As for the crime, however, is it not obvious that much or practically all of it was drug-related and therefore economic? Thus, perhaps the true antidote for the feral city is not troops and Rand Corporation-inspired cabals, but a throwing off of much of the last vestiges of "civil" society (eg, legalization of drugs and prostitution) and the creation of a police force that is expressly devoted to crimes of violence.
What becomes obvious, however, in terms such as "feral city" is that such cities (and their populations) are viewed as innately ungovernable. In other words, the statist/fascist nightmare of a population the refuses to obey orders and respond to the external attempt to impose culture, values and order on people who have found or developed their own.

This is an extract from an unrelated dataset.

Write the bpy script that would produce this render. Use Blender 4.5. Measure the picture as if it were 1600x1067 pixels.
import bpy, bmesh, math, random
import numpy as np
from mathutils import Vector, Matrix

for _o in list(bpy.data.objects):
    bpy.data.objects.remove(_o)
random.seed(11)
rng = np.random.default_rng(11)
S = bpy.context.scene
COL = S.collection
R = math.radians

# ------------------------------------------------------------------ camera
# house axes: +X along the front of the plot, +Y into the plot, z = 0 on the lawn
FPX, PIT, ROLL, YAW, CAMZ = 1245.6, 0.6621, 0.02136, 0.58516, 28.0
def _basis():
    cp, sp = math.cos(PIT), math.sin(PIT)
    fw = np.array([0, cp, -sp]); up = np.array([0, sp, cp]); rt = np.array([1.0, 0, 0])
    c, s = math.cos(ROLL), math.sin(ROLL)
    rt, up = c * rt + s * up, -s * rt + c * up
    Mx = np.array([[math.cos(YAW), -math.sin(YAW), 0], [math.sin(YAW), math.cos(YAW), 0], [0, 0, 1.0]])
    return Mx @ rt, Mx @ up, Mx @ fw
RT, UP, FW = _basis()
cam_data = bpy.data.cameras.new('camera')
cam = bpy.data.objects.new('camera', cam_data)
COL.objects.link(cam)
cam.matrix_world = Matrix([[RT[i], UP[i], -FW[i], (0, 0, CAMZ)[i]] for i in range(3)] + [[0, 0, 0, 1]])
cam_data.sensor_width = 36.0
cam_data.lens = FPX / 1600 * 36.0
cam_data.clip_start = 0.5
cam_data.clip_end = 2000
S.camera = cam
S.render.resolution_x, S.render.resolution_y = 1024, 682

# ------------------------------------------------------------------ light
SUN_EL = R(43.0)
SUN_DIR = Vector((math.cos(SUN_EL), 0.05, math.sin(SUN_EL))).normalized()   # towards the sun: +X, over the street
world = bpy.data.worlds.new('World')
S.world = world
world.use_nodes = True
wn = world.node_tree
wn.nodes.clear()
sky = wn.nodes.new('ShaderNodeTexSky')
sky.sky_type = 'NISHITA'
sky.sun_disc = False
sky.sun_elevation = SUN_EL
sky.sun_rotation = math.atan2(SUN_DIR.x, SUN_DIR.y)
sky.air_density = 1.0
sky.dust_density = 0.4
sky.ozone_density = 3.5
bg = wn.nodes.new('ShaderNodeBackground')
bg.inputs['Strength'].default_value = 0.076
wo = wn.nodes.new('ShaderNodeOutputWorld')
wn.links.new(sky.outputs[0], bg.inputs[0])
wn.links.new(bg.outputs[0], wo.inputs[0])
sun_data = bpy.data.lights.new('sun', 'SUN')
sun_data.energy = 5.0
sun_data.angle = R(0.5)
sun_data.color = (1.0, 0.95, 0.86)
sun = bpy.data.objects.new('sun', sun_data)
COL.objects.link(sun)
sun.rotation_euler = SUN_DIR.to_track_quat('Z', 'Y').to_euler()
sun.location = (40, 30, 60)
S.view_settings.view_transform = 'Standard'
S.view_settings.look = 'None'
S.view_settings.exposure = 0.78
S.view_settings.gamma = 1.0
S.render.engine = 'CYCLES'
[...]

Thanks for this great write up and consideration of the three books; I'm sure to check them out. Reading, I was strongly reminded of Achille Mbembe's article on "necropolitics," (a google search turns up the following link, which appears to be public:
http://www.jhfc.duke.edu/icuss/pdfs/Mbembe.pdf) which is likewise derived in part from Foucault, and describes siege and occupation tactics like those Weizman treats.
Having read several of your military/security posts, I must admit to being confused by your simultaneous voyeurism and righteous indignation concerning urban warfare.
As noted above, your characterization of RAND is simply wrong.
At a certain point, walls and check points either work, or they don’t. I’m not sure what you have written provides any insight or alternatives regarding these issues.
"RAND Corporation (Research ANd Development[2]) is a nonprofit global policy think tank first formed to offer research and analysis to the United States armed forces by Douglas Aircraft Company"... So RAND absolutey IS an Airforce thinktank, among many other things. Tavistock created RAND, along with SRI and many other 'think tanks'. Granted RAND is more than an Airforce think tank, but it IS that too. Great article by Mr. Graham IMHO.